Y surgen, ante todo, las preguntas siguientes: ¿cómo se mantiene la disciplina del partido revolucionario del proletariado?, ¿cómo se comprueba?, ¿cómo se refuerza? Primero, por la conciencia de la vanguardia proletaria y por su fidelidad a la revolución, por su firmeza, por su espíritu de sacrificio, por su heroísmo. Segundo, por su capacidad de ligarse, de acercarse y, hasta cierto punto, si queréis, de fundirse con las más amplias masas trabajadoras, en primer término con las masas proletarias, pero también con las masas trabajadoras no proletarias. Tercero, por el acierto de la dirección política que ejerce esta vanguardia, por el acierto de su estrategia y de su táctica políticas, a condición, de que las masas más extensas se convenzan de ello por experiencia propia. Sin estas condiciones es imposible la disciplina en un partido revolucionario verdaderamente capaz de ser el partido de la clase avanzada, llamada a derrocar a la burguesía y transformar toda la sociedad. Sin estas condiciones, los intentos de implantar una disciplina se convierten, de manera ineluctable, en una ficción, en una frase, en gestos grotescos. Pero, por otra parte, estas condiciones no pueden brotar de golpe. Se forman únicamente a través de una labor prolongada, de una dura experiencia; su formación se ve facilitada por una acertada teoría revolucionaria, la cual, a su vez, no es un dogma, sino que sólo se forma de manera definitiva en estrecha conexión con la experiencia práctica de un movimiento verdaderamente de masas y verdaderamente revolucionario.

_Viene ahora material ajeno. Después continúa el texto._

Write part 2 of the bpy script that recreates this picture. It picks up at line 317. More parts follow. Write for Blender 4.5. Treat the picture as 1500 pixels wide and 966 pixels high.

Si el bolchevismo pudo concebir y llevar a la práctica con éxito en los años 1917-1920, en condiciones de una gravedad inaudita, la centralización más severa y la disciplina férrea, ello se debe sencillamente a una serie de peculiaridades históricas de Rusia.
De una parte, el bolchevismo surgió en 1903 sobre la más sólida base de la teoría del marxismo. Y la justedad de esta teoría revolucionaria –y sólo de ésta– ha sido demostrada tanto por la experiencia universal de todo el siglo XIX como, en particular, por la experiencia de los titubeos, los vaivenes, los errores y los desengaños del pensamiento revolucionario en Rusia. En el transcurso de casi medio siglo, aproximadamente de 1840 a 1890, el pensamiento avanzado en Rusia, bajo el yugo del despotismo del zarismo inauditamente salvaje y reaccionario, buscó ávidamente una teoría revolucionaria justa, siguiendo con celo y atención admirables cada «última palabra» de Europa y Norteamérica en este terreno. Rusia hizo suya a través de largos sufrimientos la única teoría revolucionaria justa, el marxismo, en medio siglo de torturas y de sacrificios sin precedente, de heroísmo revolucionario nunca visto, de energía increíble y de búsquedas abnegadas, de estudio, de pruebas en la práctica, de desengaños, de comprobación y de comparación con la experiencia de Europa. Gracias a la emigración provocada por el zarismo, la Rusia revolucionaria de la segunda mitad del siglo XIX contaba, como ningún otro país, con abundantes relaciones internacionales y un excelente conocimiento de todas las formas y teorías universales del movimiento revolucionario.
De otra parte, el bolchevismo, surgido sobre esta base teórica de granito, tuvo una historia práctica de quince años (1903-1917), sin parangón en el mundo por su riqueza de experiencias. Porque ningún país conoció, ni siquiera aproximadamente, en el transcurso de esos quince años una experiencia revolucionaria tan rica, una rapidez y una variedad tales de sucesión de las distintas formas del movimiento, legal e ilegal, pacífico y tempestuoso, clandestino y abierto, en los círculos y entre las masas, parlamentario y terrorista. En ningún país estuvo concentrada en tan poco tiempo semejante variedad de formas, matices y métodos de lucha de todas las clases de la sociedad contemporánea; de una lucha, además, que, a consecuencia del atraso del país y del peso del yugo zarista, maduraba con singular rapidez y asimilaba con particular ansiedad y eficacia «la última palabra» de la experiencia política norteamericana y europea.